Available data
[START]

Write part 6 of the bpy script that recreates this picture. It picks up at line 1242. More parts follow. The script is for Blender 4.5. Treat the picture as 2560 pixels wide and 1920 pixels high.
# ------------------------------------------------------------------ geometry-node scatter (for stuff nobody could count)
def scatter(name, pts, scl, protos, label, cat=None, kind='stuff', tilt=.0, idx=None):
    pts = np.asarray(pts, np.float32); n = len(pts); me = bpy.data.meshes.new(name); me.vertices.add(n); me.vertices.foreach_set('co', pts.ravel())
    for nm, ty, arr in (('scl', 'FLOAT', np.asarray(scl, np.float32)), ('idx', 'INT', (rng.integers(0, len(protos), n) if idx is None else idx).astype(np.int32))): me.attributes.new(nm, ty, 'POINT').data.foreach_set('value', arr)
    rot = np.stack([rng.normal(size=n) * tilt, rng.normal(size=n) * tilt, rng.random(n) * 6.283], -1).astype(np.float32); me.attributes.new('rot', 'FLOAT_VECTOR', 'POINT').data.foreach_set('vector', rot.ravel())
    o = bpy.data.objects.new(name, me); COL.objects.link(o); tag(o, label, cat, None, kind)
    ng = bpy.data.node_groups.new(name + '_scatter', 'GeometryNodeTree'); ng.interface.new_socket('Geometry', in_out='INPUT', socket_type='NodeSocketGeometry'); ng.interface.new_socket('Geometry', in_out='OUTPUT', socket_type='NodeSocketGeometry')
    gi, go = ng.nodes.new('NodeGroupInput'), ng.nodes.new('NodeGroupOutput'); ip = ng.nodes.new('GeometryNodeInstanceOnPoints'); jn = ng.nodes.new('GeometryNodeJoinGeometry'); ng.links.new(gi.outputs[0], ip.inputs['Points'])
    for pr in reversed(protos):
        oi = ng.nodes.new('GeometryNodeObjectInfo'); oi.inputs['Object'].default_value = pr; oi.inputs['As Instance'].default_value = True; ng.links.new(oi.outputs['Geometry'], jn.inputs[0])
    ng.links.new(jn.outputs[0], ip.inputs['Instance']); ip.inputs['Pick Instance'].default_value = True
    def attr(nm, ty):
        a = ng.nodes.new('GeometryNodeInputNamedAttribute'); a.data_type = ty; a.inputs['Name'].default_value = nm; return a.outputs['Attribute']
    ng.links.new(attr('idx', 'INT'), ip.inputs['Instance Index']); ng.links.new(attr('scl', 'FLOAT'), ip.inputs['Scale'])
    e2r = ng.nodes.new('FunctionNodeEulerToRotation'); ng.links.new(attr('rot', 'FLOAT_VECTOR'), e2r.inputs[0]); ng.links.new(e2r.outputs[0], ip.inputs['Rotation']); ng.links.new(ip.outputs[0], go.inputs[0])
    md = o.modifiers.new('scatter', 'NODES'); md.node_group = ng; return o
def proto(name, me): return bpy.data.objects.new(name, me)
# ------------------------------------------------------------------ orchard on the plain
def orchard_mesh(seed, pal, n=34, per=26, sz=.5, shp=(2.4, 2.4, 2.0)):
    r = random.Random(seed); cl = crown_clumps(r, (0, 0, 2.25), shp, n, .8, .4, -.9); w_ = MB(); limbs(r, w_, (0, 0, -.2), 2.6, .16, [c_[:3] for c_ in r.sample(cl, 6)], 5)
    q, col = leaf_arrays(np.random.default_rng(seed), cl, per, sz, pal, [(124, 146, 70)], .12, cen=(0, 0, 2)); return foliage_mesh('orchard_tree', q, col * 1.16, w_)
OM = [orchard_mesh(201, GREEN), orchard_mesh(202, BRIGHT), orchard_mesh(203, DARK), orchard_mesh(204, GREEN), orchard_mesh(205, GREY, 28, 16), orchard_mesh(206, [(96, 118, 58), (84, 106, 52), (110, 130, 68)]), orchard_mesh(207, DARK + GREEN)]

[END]

Your goal
Restate the whole listing exactly, leaving out nothing.

Written answer
Write part 6 of the bpy script that recreates this picture. It picks up at line 1242. More parts follow. The script is for Blender 4.5. Treat the picture as 2560 pixels wide and 1920 pixels high.
# ------------------------------------------------------------------ geometry-node scatter (for stuff nobody could count)
def scatter(name, pts, scl, protos, label, cat=None, kind='stuff', tilt=.0, idx=None):
    pts = np.asarray(pts, np.float32); n = len(pts); me = bpy.data.meshes.new(name); me.vertices.add(n); me.vertices.foreach_set('co', pts.ravel())
    for nm, ty, arr in (('scl', 'FLOAT', np.asarray(scl, np.float32)), ('idx', 'INT', (rng.integers(0, len(protos), n) if idx is None else idx).astype(np.int32))): me.attributes.new(nm, ty, 'POINT').data.foreach_set('value', arr)
    rot = np.stack([rng.normal(size=n) * tilt, rng.normal(size=n) * tilt, rng.random(n) * 6.283], -1).astype(np.float32); me.attributes.new('rot', 'FLOAT_VECTOR', 'POINT').data.foreach_set('vector', rot.ravel())
    o = bpy.data.objects.new(name, me); COL.objects.link(o); tag(o, label, cat, None, kind)
    ng = bpy.data.node_groups.new(name + '_scatter', 'GeometryNodeTree'); ng.interface.new_socket('Geometry', in_out='INPUT', socket_type='NodeSocketGeometry'); ng.interface.new_socket('Geometry', in_out='OUTPUT', socket_type='NodeSocketGeometry')
    gi, go = ng.nodes.new('NodeGroupInput'), ng.nodes.new('NodeGroupOutput'); ip = ng.nodes.new('GeometryNodeInstanceOnPoints'); jn = ng.nodes.new('GeometryNodeJoinGeometry'); ng.links.new(gi.outputs[0], ip.inputs['Points'])
    for pr in reversed(protos):
        oi = ng.nodes.new('GeometryNodeObjectInfo'); oi.inputs['Object'].default_value = pr; oi.inputs['As Instance'].default_value = True; ng.links.new(oi.outputs['Geometry'], jn.inputs[0])
    ng.links.new(jn.outputs[0], ip.inputs['Instance']); ip.inputs['Pick Instance'].default_value = True
    def attr(nm, ty):
        a = ng.nodes.new('GeometryNodeInputNamedAttribute'); a.data_type = ty; a.inputs['Name'].default_value = nm; return a.outputs['Attribute']
    ng.links.new(attr('idx', 'INT'), ip.inputs['Instance Index']); ng.links.new(attr('scl', 'FLOAT'), ip.inputs['Scale'])
    e2r = ng.nodes.new('FunctionNodeEulerToRotation'); ng.links.new(attr('rot', 'FLOAT_VECTOR'), e2r.inputs[0]); ng.links.new(e2r.outputs[0], ip.inputs['Rotation']); ng.links.new(ip.outputs[0], go.inputs[0])
    md = o.modifiers.new('scatter', 'NODES'); md.node_group = ng; return o
def proto(name, me): return bpy.data.objects.new(name, me)
# ------------------------------------------------------------------ orchard on the plain
def orchard_mesh(seed, pal, n=34, per=26, sz=.5, shp=(2.4, 2.4, 2.0)):
    r = random.Random(seed); cl = crown_clumps(r, (0, 0, 2.25), shp, n, .8, .4, -.9); w_ = MB(); limbs(r, w_, (0, 0, -.2), 2.6, .16, [c_[:3] for c_ in r.sample(cl, 6)], 5)
    q, col = leaf_arrays(np.random.default_rng(seed), cl, per, sz, pal, [(124, 146, 70)], .12, cen=(0, 0, 2)); return foliage_mesh('orchard_tree', q, col * 1.16, w_)
OM = [orchard_mesh(201, GREEN), orchard_mesh(202, BRIGHT), orchard_mesh(203, DARK), orchard_mesh(204, GREEN), orchard_mesh(205, GREY, 28, 16), orchard_mesh(206, [(96, 118, 58), (84, 106, 52), (110, 130, 68)]), orchard_mesh(207, DARK + GREEN)]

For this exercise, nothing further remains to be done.